Given problem:
Only the lines from the start up to and including the line containing "from mathutils import Vector, Matrix" should be repeated, word for word.

- - -

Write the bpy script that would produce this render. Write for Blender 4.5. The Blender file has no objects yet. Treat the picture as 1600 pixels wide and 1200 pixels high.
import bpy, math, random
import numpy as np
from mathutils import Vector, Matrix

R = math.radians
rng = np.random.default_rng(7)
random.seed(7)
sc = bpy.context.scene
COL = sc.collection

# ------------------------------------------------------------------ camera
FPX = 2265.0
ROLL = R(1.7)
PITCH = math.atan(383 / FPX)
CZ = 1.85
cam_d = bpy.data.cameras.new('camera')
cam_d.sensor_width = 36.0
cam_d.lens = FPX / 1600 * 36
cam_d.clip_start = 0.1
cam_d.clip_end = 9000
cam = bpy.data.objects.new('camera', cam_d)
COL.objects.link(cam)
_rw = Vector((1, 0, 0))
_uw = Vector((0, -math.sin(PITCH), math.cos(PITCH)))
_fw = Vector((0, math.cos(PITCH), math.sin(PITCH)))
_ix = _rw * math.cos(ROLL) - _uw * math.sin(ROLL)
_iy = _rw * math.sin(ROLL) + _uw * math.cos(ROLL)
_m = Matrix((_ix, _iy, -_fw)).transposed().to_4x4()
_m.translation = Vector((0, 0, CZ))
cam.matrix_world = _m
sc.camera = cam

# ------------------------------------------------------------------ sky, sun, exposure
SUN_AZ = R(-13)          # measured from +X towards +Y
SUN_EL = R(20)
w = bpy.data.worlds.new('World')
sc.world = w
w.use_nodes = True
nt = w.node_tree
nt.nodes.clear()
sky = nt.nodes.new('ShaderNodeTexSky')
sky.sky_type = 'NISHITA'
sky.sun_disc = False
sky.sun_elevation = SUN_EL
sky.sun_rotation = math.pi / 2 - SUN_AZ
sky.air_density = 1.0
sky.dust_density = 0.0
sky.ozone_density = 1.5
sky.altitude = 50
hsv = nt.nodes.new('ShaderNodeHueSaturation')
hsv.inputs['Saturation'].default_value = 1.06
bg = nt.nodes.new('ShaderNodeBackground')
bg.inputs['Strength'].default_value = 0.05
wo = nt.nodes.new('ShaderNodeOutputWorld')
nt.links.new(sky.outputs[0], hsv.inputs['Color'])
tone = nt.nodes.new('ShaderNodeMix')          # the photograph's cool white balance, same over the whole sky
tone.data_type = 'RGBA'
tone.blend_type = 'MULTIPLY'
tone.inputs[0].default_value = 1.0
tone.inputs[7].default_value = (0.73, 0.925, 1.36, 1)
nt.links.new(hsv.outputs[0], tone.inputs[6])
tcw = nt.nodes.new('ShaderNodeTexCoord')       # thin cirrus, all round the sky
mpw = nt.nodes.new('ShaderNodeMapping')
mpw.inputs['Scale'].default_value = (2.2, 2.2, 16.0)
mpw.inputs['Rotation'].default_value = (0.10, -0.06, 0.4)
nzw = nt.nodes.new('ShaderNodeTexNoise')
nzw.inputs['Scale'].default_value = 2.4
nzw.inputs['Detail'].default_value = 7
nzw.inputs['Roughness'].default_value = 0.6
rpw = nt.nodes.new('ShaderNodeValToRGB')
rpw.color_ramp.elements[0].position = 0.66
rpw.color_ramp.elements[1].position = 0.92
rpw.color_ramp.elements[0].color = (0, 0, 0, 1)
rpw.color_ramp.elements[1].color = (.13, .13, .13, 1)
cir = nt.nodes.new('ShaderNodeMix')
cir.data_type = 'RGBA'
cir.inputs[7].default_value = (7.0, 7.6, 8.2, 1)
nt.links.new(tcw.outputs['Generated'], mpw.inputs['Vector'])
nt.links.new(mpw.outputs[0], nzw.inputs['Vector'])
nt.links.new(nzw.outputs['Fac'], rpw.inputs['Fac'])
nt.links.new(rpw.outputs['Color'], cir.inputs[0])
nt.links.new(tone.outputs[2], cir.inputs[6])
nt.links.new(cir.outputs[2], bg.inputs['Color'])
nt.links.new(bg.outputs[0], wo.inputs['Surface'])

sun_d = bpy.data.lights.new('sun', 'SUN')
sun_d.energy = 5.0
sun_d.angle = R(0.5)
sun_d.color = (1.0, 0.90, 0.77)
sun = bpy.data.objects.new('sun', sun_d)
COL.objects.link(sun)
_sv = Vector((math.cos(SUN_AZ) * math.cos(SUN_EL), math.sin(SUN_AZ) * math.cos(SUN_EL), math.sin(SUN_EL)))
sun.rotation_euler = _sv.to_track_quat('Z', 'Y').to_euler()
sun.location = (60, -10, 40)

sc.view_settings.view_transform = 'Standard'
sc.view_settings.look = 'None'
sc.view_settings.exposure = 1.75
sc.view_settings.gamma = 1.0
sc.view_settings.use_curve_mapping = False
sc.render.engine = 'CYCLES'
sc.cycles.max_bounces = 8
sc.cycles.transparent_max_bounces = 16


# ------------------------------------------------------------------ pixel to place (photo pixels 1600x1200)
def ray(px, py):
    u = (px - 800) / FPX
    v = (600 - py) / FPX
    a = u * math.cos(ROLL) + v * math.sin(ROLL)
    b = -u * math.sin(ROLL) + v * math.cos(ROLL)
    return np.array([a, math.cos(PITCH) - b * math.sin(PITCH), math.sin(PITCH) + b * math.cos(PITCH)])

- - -

Answer to this problem:
Write the bpy script that would produce this render. Write for Blender 4.5. The Blender file has no objects yet. Treat the picture as 1600 pixels wide and 1200 pixels high.
import bpy, math, random
import numpy as np
from mathutils import Vector, Matrix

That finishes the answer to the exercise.